Who Won the Venezuelan Election? Maduro Claims Narrow Victory, But Capriles Decry Fraud


Victory comes with excited smiles and effervescent speeches. When those are lacking, there is something odd about any victory. A suspicious feeling lurks in the air. This is the feeling after seeing Venezuela's election results. The margin was around 1.5% favoring the government's candidate Nicolas Maduro over the opposition leader Henrique Capriles; a very suspicious margin. If you add the concerned faces of Tibisay Lucena, the president of the National Electoral Council (CNE), and those people accompanying Maduro during his” victory” speech, you start thinking, "why aren't they more joyful?" There is something worrisome about their victory. They seemed worried indeed.

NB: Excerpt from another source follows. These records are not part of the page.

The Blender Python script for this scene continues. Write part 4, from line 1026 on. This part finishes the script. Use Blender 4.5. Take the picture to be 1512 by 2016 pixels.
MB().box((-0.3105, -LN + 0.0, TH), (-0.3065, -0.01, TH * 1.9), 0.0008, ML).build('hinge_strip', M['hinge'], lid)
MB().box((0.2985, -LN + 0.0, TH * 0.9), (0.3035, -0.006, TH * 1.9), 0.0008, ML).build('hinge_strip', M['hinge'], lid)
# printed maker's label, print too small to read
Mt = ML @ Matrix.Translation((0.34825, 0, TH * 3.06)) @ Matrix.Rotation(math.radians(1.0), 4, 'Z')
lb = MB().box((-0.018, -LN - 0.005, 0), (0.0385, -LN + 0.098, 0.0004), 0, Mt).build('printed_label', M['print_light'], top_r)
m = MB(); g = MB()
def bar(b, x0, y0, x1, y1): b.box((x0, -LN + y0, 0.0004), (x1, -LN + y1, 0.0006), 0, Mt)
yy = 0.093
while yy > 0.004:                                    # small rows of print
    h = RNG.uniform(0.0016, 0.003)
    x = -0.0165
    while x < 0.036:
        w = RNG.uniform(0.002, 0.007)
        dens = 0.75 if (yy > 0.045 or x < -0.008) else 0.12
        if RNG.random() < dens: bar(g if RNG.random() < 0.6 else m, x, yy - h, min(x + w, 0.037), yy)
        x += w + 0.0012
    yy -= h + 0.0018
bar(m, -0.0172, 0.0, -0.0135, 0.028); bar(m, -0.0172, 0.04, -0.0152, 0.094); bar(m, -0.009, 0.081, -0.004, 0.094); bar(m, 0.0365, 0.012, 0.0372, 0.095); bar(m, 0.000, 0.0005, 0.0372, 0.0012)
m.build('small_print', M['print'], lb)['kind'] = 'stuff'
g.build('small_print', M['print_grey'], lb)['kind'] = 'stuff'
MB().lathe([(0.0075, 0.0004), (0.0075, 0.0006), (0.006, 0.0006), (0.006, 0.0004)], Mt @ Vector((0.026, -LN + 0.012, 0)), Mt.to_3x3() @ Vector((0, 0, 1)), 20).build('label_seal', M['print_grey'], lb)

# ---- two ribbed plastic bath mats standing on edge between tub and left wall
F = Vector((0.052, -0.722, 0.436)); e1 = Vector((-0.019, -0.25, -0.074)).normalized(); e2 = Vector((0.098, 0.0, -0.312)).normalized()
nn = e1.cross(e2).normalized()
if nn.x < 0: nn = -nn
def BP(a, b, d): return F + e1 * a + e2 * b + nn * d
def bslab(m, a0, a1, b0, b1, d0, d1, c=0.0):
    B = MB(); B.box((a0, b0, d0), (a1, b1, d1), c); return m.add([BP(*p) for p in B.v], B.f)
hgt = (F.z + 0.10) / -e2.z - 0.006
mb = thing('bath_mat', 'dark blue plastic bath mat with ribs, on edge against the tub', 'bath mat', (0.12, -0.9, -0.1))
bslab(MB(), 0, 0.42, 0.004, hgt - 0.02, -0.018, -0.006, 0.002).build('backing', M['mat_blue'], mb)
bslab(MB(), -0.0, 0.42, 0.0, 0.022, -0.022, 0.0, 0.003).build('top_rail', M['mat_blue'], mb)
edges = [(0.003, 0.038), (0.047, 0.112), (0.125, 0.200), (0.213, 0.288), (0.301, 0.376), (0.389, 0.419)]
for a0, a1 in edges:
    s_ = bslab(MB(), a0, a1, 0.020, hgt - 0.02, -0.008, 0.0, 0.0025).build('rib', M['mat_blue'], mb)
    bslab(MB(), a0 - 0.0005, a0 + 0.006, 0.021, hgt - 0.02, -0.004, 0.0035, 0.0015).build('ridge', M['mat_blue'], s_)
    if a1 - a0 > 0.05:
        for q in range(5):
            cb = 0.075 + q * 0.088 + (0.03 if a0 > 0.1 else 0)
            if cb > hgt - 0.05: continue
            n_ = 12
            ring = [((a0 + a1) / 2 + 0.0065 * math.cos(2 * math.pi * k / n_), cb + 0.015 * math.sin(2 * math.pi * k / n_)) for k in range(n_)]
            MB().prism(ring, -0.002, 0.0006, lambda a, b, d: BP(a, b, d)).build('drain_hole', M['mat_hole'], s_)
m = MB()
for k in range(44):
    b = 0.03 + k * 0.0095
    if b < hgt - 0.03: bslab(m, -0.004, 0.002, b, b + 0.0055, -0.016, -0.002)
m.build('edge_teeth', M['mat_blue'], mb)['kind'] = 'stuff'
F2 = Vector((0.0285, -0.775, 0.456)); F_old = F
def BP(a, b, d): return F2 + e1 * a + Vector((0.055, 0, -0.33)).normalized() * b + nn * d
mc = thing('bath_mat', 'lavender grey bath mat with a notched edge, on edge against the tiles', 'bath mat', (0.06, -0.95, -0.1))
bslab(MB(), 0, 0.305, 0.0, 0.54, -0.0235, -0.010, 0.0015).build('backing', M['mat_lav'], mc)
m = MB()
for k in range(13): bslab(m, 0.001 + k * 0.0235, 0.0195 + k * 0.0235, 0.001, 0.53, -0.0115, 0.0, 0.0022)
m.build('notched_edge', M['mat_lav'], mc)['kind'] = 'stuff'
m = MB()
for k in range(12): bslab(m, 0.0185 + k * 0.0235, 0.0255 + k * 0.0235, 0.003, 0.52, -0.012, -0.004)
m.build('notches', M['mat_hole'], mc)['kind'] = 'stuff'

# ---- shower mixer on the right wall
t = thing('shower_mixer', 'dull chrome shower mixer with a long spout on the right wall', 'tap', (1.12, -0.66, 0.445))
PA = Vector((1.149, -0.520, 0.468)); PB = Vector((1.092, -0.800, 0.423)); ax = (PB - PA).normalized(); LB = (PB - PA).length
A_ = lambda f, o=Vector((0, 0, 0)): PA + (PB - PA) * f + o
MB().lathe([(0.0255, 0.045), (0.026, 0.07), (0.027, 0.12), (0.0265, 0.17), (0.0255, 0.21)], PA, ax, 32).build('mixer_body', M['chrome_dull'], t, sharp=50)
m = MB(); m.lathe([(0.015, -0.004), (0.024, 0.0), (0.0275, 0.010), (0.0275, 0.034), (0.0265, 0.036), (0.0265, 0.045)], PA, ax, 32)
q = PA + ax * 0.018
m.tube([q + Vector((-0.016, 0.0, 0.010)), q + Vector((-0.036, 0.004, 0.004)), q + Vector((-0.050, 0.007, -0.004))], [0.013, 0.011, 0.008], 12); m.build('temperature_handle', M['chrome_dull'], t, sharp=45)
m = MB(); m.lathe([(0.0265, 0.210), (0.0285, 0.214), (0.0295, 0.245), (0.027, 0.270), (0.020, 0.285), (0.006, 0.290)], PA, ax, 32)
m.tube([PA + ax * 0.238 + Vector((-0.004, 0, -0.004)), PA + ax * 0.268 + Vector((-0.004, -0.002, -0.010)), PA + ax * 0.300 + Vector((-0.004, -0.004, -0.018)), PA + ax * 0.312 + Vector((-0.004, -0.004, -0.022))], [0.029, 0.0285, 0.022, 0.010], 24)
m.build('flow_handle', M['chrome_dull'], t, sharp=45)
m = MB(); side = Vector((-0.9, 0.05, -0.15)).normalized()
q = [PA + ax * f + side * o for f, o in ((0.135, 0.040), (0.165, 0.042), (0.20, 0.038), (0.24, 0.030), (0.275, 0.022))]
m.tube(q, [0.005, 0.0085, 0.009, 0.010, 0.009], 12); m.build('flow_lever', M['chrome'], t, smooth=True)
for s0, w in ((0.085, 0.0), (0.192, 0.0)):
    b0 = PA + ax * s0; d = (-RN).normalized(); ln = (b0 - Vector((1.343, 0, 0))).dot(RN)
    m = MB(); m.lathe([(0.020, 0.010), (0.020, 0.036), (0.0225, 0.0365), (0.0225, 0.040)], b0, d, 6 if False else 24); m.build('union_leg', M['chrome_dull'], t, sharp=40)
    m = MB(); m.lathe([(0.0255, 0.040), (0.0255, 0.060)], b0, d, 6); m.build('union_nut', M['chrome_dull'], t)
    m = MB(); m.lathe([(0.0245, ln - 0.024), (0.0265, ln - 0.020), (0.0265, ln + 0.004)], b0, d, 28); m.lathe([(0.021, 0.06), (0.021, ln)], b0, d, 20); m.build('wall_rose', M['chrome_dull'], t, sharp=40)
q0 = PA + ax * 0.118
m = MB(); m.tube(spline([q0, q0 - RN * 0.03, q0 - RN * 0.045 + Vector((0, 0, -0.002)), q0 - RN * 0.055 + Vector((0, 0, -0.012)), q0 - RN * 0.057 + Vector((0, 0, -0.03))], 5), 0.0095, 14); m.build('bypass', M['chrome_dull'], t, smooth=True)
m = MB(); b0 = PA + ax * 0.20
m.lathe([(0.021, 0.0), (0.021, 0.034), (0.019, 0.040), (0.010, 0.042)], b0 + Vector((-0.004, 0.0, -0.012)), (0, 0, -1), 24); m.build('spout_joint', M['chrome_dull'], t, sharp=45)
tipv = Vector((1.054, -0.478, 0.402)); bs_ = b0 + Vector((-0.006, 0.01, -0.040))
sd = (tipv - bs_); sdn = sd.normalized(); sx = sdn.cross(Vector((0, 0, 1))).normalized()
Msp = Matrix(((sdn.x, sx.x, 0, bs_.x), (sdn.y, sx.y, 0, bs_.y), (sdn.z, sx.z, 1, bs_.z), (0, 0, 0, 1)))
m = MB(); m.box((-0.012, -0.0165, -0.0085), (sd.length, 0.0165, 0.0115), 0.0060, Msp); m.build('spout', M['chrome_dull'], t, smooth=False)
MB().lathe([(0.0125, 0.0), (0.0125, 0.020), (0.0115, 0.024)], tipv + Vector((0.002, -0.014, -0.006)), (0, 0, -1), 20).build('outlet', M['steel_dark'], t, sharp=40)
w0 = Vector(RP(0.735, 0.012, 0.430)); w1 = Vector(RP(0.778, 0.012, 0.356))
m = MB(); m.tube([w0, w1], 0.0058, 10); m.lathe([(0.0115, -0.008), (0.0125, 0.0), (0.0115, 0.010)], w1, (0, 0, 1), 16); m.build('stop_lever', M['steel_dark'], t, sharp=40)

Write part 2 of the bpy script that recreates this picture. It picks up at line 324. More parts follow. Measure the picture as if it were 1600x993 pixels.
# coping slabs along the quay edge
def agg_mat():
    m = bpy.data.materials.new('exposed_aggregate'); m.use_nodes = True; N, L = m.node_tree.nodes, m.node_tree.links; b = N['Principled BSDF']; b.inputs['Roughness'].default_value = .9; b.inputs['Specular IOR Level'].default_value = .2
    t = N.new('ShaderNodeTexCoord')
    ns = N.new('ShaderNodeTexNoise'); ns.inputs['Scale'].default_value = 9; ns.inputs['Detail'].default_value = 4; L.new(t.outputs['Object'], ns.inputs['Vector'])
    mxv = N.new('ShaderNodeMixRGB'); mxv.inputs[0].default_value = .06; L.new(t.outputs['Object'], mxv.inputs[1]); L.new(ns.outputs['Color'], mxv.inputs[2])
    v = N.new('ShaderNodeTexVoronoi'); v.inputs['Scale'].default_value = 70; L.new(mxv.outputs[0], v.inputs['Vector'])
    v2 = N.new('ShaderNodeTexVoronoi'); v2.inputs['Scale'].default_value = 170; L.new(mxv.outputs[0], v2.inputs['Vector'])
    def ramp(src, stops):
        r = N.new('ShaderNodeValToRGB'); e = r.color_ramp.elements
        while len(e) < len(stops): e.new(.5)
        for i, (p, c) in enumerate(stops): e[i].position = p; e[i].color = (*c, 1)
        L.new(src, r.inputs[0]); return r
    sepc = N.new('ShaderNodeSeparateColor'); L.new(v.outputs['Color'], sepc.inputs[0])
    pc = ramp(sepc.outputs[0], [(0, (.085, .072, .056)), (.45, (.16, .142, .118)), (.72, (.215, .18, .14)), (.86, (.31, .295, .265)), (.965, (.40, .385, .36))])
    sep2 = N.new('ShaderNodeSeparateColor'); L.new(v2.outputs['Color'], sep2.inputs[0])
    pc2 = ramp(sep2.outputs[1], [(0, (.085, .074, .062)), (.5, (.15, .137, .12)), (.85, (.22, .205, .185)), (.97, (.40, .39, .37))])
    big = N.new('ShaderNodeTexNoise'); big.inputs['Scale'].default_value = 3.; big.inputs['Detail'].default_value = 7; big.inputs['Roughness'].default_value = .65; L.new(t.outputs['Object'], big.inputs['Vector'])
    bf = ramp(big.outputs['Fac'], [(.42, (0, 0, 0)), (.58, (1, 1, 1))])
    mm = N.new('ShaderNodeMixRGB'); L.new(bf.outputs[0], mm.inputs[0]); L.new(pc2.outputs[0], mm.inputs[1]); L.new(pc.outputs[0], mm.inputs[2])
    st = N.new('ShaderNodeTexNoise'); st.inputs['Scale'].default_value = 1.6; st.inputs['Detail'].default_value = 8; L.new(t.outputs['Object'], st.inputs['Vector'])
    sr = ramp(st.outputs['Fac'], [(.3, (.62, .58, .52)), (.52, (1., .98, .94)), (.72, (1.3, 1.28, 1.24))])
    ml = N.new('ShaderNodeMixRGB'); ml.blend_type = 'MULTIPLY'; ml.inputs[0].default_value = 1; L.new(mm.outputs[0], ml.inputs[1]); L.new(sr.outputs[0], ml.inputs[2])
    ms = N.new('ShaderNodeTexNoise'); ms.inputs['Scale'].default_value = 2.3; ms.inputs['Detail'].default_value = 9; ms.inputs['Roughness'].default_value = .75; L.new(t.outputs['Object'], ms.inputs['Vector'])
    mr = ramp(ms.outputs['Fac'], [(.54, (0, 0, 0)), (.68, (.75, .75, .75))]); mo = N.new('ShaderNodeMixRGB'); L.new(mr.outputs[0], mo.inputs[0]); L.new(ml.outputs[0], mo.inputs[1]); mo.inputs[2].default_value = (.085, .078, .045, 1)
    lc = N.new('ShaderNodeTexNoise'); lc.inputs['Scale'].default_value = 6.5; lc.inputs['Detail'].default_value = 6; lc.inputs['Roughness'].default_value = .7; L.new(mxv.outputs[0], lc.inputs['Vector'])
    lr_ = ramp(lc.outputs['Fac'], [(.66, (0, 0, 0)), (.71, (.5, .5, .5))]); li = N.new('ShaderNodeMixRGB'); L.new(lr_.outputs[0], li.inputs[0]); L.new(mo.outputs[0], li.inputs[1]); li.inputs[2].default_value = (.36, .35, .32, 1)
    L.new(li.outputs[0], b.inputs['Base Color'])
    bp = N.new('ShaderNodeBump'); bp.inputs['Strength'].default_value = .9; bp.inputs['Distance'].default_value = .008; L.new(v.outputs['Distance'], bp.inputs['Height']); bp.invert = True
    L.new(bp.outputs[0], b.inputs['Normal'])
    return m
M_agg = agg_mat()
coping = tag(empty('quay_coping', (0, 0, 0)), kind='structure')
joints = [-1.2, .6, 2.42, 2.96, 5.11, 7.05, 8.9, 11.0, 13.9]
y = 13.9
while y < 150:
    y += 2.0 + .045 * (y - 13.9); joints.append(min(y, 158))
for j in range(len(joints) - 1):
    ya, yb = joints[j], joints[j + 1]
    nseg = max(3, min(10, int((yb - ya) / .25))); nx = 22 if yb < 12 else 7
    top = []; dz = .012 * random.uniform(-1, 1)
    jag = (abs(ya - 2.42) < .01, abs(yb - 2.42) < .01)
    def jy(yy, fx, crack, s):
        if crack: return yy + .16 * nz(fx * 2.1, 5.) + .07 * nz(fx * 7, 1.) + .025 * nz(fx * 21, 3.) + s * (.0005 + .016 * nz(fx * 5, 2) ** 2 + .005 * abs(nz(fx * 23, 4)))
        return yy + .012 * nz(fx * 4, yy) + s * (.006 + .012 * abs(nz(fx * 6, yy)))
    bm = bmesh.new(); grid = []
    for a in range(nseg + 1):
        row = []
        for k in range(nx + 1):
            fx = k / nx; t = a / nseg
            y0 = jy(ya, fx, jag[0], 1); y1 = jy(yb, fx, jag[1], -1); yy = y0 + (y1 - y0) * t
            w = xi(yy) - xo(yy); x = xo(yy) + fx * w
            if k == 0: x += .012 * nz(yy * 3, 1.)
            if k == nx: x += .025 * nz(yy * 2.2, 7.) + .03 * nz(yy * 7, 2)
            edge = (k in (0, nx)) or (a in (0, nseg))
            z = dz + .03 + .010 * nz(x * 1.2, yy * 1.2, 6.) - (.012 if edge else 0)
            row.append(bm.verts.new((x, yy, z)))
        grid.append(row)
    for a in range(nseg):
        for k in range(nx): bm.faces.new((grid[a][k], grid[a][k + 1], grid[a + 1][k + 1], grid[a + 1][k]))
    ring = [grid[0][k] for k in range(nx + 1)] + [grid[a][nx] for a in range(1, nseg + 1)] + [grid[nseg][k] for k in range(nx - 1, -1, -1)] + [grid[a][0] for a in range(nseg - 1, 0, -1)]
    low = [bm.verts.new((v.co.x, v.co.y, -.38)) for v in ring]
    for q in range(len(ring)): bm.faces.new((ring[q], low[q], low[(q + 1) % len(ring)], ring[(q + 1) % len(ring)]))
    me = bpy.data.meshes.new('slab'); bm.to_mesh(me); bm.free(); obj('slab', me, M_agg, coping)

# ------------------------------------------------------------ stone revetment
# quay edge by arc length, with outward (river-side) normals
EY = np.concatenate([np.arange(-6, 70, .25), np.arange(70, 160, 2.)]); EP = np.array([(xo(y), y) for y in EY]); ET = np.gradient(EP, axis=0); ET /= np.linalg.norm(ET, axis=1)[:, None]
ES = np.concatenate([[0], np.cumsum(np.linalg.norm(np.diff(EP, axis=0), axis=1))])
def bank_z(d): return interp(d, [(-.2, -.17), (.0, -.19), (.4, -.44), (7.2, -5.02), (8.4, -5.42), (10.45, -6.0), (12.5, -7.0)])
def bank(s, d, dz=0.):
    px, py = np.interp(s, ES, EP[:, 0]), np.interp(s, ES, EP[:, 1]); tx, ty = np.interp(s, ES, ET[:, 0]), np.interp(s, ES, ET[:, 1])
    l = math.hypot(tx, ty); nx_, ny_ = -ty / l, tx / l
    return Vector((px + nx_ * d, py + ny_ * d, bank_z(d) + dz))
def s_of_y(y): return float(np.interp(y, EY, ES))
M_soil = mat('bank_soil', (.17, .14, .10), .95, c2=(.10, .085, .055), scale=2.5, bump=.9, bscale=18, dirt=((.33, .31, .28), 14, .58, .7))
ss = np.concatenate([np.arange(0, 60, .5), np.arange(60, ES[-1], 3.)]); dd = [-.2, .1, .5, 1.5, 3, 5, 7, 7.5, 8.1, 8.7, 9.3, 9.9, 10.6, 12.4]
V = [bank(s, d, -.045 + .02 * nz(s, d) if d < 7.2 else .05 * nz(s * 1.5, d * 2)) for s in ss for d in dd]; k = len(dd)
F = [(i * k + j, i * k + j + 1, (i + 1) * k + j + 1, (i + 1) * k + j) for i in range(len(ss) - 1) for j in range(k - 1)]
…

Thousands of fireworks were fired from various government buildings all around Caracas, the capital, just minutes after the CNE's announcement (around midnight), overwhelming the population, even in neighborhoods of highly concentrated opposition voters. Where they prepared? Fireworks accompanied by motorcycle gangs wandering around the streets are clear acts of intimidation; an intention to quell any rebellious spirit to what seems to be an election fraud.

Fraud that was decried by Capriles in his speech after Maduro finished his. He decried more than two thousand irregularities all around the country. He decried results that contradict, in his words, the truth about the people's decision. He added, "the country's peace is in that the truth be known." In few words, he rejected the results. This proves the fears of many that the regime's political machine could produce any result they wished in order to remain in power. The good news is that now the Venezuelan democratic opposition has a steadfast leader to face this powerful enemy.

Capriles forwarded a demand by CNE's rector Vicente Diaz (the only opposition rector of the five composing the CNE), that a recount be made of 100% of the votes; vote by vote; a bleeding process, but the only way of proving if the elections were, after all, fair. The battle for the post-Chavez Venezuela is just beginning.